Look below for the line containing "Write a Blender"; from there through the line containing "(0.62, 0.61, 0.67))]", both lines included, please set down each line exactly and nothing else.

--

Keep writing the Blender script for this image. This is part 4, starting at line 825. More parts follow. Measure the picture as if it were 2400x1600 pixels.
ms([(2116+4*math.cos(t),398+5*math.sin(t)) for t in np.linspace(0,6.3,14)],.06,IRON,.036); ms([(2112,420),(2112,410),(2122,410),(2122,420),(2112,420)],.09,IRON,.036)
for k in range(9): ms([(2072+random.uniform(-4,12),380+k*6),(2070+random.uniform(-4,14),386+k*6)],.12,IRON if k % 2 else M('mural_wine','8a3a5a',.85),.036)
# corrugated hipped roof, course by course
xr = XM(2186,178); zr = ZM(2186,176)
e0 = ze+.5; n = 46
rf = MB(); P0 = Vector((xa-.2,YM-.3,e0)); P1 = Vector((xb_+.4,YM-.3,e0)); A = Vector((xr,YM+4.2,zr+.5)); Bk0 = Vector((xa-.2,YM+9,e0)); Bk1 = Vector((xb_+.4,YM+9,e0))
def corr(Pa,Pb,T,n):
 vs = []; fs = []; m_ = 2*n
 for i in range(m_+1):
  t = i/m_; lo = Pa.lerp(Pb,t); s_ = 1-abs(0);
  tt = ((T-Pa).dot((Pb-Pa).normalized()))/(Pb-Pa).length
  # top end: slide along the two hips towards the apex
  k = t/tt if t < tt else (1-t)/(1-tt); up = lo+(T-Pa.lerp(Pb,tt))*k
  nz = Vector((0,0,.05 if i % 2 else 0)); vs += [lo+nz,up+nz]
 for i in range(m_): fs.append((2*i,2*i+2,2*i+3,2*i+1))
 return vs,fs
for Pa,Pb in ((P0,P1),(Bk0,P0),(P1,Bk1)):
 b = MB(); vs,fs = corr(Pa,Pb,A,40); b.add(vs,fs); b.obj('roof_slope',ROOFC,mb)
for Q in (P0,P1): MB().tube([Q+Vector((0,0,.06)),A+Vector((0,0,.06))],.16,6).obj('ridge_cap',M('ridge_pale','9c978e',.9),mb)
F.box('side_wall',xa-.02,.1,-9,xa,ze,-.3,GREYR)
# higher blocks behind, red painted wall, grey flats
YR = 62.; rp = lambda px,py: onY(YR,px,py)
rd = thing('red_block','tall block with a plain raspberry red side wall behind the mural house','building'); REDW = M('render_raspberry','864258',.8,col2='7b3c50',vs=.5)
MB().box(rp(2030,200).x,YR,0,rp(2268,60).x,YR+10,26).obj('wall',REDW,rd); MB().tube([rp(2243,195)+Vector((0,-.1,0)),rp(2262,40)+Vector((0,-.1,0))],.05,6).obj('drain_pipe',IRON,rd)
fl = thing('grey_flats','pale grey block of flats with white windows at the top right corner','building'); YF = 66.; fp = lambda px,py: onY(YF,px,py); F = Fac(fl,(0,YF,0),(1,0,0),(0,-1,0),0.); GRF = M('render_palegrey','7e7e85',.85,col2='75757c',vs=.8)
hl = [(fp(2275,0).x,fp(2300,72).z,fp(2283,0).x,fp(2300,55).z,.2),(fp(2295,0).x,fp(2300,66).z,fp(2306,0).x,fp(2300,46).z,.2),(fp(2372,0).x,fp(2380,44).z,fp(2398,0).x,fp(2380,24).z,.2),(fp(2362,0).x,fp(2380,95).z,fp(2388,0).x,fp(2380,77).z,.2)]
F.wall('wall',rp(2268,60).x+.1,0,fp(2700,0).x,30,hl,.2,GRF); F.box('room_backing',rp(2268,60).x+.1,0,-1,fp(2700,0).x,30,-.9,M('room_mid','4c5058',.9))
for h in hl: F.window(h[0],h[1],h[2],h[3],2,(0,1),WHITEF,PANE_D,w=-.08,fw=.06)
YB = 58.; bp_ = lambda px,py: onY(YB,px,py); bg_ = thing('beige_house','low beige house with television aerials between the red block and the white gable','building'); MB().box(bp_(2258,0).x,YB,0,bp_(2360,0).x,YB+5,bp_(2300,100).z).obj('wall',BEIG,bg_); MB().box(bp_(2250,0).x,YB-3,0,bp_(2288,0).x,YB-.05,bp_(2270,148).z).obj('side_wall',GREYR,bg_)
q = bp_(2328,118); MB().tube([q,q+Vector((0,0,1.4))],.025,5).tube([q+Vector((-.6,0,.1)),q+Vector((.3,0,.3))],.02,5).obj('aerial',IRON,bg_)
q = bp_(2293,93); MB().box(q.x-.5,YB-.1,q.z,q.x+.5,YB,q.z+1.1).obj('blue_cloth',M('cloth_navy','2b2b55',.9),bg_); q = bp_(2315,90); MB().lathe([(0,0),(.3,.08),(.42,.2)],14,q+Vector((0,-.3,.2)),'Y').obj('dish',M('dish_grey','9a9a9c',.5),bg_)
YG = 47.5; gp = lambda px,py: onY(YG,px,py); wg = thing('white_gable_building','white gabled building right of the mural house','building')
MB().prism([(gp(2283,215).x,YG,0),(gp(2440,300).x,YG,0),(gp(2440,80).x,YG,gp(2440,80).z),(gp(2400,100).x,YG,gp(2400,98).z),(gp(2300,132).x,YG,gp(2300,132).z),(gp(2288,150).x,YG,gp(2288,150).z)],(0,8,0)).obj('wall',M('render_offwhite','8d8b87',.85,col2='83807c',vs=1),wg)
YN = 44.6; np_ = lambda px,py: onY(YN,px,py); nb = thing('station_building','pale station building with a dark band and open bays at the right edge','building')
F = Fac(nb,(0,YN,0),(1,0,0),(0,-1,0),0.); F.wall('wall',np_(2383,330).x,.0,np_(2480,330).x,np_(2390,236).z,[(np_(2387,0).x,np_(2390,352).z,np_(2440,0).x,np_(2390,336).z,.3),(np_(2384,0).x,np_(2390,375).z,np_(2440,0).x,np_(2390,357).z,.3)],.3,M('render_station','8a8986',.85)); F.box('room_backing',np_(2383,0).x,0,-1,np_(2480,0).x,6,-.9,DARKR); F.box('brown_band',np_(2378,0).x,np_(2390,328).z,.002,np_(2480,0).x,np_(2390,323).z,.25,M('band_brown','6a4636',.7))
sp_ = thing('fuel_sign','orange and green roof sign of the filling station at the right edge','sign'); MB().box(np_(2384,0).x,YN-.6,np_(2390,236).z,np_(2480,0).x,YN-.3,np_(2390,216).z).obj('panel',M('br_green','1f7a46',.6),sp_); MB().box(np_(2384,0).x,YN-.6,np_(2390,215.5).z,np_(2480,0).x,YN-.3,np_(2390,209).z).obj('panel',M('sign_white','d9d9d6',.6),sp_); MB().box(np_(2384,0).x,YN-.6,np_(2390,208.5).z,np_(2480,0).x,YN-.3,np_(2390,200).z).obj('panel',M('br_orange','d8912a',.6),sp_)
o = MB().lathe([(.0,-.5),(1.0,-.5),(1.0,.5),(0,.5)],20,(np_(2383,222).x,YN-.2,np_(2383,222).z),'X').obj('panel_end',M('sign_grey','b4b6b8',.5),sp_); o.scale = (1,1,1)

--

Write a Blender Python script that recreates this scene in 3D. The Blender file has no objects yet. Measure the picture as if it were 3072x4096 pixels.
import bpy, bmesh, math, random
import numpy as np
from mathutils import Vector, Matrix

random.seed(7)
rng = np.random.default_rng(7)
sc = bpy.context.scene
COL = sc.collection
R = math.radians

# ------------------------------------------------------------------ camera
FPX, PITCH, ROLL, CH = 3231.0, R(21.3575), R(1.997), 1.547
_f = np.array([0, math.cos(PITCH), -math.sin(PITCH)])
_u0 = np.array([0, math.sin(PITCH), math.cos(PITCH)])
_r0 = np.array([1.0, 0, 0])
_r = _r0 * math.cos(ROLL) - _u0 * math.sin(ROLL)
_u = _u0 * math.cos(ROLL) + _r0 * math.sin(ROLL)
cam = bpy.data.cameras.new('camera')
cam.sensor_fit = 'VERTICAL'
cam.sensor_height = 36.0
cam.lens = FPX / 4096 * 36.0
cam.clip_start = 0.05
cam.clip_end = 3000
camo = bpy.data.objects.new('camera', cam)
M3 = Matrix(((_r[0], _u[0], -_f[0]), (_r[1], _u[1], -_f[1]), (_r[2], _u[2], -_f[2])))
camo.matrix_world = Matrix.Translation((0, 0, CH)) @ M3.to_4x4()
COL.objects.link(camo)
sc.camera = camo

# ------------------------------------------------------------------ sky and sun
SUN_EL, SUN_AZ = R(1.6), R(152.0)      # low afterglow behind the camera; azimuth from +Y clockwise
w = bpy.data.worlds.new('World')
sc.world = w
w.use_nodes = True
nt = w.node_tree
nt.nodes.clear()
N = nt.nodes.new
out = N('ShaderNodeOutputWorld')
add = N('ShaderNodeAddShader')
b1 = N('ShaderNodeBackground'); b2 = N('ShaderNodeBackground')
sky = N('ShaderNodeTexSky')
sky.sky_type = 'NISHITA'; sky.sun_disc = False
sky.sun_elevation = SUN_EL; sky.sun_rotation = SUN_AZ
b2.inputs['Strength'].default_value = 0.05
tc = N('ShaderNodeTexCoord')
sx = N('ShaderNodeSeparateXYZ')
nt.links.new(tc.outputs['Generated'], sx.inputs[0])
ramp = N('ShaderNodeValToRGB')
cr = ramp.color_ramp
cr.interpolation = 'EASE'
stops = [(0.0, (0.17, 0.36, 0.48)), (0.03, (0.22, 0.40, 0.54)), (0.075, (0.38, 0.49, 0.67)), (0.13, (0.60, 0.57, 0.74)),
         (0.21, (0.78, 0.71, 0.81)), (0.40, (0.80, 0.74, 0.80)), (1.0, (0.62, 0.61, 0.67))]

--

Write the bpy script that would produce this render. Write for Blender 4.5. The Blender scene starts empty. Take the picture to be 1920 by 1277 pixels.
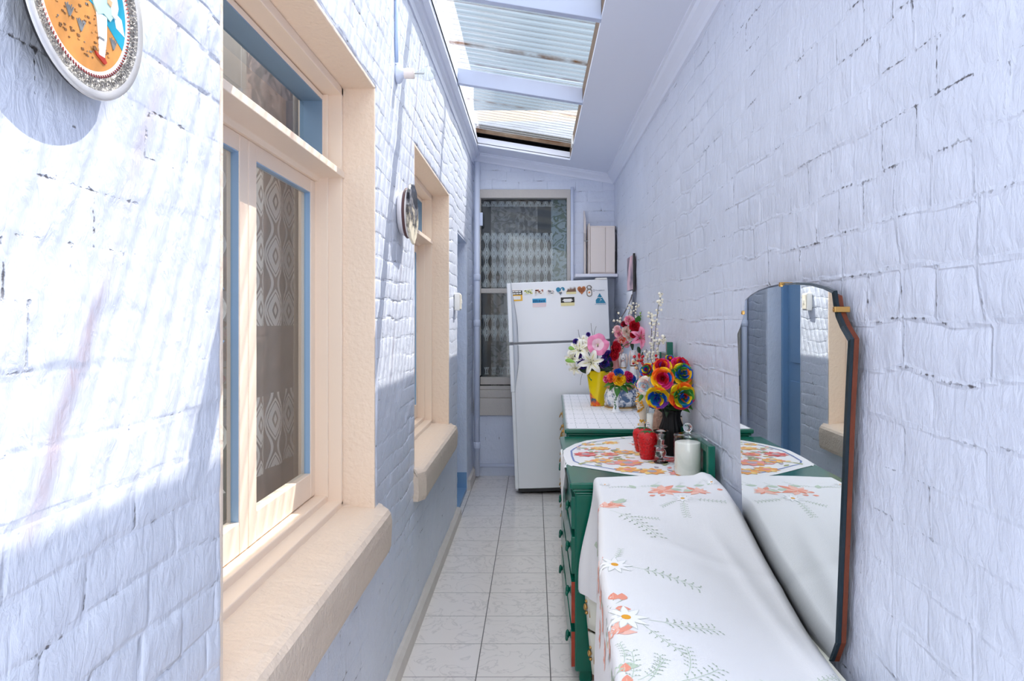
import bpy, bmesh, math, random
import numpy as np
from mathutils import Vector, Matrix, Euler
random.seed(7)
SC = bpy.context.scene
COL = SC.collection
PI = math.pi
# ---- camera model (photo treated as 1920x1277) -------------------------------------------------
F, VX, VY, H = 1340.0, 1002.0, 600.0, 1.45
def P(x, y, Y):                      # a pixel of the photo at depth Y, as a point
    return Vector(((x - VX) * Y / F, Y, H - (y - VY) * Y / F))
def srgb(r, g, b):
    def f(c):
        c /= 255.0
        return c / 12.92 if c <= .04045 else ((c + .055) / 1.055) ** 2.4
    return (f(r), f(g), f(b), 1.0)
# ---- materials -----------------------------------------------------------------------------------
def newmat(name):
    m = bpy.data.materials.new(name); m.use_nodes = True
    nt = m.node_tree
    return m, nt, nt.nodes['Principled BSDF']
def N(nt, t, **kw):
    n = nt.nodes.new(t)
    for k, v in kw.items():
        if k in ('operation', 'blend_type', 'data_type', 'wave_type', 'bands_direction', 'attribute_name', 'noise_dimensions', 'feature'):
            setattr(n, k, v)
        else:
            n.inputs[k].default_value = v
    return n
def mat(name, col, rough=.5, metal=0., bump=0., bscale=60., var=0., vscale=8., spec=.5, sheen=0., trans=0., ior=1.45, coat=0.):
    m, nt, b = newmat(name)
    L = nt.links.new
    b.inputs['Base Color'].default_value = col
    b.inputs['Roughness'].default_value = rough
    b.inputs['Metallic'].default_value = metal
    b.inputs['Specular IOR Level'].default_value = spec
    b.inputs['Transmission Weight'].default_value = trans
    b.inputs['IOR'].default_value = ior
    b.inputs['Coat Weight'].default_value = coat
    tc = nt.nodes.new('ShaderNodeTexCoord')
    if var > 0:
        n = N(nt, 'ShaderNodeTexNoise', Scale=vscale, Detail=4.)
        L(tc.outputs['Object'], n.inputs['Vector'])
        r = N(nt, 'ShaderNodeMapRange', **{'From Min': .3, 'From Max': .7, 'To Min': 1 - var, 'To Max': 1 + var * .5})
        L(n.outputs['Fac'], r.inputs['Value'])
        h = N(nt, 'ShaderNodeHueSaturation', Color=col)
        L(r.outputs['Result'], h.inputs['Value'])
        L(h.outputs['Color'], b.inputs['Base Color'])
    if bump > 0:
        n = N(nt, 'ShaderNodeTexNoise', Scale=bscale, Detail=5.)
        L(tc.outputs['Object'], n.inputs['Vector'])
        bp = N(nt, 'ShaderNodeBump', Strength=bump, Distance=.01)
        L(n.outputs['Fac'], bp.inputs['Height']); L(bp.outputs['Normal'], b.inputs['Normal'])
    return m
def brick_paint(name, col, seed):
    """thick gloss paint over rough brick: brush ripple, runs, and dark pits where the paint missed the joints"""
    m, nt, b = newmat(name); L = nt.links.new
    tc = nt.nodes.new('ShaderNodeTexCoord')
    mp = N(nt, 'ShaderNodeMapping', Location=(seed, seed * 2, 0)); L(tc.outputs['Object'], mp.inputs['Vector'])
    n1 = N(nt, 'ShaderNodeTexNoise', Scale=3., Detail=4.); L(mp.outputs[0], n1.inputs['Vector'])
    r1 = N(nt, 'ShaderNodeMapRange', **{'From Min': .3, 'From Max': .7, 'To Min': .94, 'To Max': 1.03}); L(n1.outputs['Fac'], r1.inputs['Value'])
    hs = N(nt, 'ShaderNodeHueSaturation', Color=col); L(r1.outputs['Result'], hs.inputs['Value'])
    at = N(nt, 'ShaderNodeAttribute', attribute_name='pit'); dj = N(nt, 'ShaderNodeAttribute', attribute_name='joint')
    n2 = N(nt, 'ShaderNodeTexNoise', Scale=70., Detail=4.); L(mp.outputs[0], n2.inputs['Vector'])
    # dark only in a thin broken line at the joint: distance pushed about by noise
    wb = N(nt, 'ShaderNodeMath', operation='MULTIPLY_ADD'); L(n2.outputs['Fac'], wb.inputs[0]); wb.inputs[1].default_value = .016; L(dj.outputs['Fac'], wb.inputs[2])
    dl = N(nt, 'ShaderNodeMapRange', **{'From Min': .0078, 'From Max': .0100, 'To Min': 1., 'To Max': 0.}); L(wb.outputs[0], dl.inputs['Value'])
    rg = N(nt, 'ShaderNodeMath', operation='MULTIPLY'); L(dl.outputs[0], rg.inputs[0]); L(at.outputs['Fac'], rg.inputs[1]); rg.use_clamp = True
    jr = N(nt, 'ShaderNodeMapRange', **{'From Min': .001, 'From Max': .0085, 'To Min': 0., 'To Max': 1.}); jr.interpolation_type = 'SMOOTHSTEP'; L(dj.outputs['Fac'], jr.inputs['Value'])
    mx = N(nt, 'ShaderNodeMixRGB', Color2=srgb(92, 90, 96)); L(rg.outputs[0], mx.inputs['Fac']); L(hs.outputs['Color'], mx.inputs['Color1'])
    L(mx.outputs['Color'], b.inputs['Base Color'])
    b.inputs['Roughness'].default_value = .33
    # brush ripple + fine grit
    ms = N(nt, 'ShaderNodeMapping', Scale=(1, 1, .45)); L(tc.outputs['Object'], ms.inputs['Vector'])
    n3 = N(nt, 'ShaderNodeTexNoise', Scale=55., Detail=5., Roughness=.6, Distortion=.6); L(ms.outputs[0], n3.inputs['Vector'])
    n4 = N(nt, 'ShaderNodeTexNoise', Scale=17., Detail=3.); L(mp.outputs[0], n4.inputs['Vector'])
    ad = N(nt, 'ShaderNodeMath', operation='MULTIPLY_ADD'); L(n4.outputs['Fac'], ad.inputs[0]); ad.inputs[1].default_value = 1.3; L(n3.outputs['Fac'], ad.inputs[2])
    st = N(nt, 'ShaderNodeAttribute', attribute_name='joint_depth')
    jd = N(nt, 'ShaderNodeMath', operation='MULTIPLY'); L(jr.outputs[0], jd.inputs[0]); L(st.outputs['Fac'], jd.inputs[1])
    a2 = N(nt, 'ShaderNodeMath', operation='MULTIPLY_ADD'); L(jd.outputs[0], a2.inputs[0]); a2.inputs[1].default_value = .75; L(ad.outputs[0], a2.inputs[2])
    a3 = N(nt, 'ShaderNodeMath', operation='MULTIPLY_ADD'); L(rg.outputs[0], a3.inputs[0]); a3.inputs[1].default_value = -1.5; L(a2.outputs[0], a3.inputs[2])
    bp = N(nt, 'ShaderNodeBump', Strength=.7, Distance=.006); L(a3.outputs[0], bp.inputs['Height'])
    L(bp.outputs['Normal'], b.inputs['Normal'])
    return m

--

• [Complete output]
Write a Blender Python script that recreates this scene in 3D. The Blender file has no objects yet. Measure the picture as if it were 3072x4096 pixels.
import bpy, bmesh, math, random
import numpy as np
from mathutils import Vector, Matrix

random.seed(7)
rng = np.random.default_rng(7)
sc = bpy.context.scene
COL = sc.collection
R = math.radians

# ------------------------------------------------------------------ camera
FPX, PITCH, ROLL, CH = 3231.0, R(21.3575), R(1.997), 1.547
_f = np.array([0, math.cos(PITCH), -math.sin(PITCH)])
_u0 = np.array([0, math.sin(PITCH), math.cos(PITCH)])
_r0 = np.array([1.0, 0, 0])
_r = _r0 * math.cos(ROLL) - _u0 * math.sin(ROLL)
_u = _u0 * math.cos(ROLL) + _r0 * math.sin(ROLL)
cam = bpy.data.cameras.new('camera')
cam.sensor_fit = 'VERTICAL'
cam.sensor_height = 36.0
cam.lens = FPX / 4096 * 36.0
cam.clip_start = 0.05
cam.clip_end = 3000
camo = bpy.data.objects.new('camera', cam)
M3 = Matrix(((_r[0], _u[0], -_f[0]), (_r[1], _u[1], -_f[1]), (_r[2], _u[2], -_f[2])))
camo.matrix_world = Matrix.Translation((0, 0, CH)) @ M3.to_4x4()
COL.objects.link(camo)
sc.camera = camo

# ------------------------------------------------------------------ sky and sun
SUN_EL, SUN_AZ = R(1.6), R(152.0)      # low afterglow behind the camera; azimuth from +Y clockwise
w = bpy.data.worlds.new('World')
sc.world = w
w.use_nodes = True
nt = w.node_tree
nt.nodes.clear()
N = nt.nodes.new
out = N('ShaderNodeOutputWorld')
add = N('ShaderNodeAddShader')
b1 = N('ShaderNodeBackground'); b2 = N('ShaderNodeBackground')
sky = N('ShaderNodeTexSky')
sky.sky_type = 'NISHITA'; sky.sun_disc = False
sky.sun_elevation = SUN_EL; sky.sun_rotation = SUN_AZ
b2.inputs['Strength'].default_value = 0.05
tc = N('ShaderNodeTexCoord')
sx = N('ShaderNodeSeparateXYZ')
nt.links.new(tc.outputs['Generated'], sx.inputs[0])
ramp = N('ShaderNodeValToRGB')
cr = ramp.color_ramp
cr.interpolation = 'EASE'
stops = [(0.0, (0.17, 0.36, 0.48)), (0.03, (0.22, 0.40, 0.54)), (0.075, (0.38, 0.49, 0.67)), (0.13, (0.60, 0.57, 0.74)),
         (0.21, (0.78, 0.71, 0.81)), (0.40, (0.80, 0.74, 0.80)), (1.0, (0.62, 0.61, 0.67))]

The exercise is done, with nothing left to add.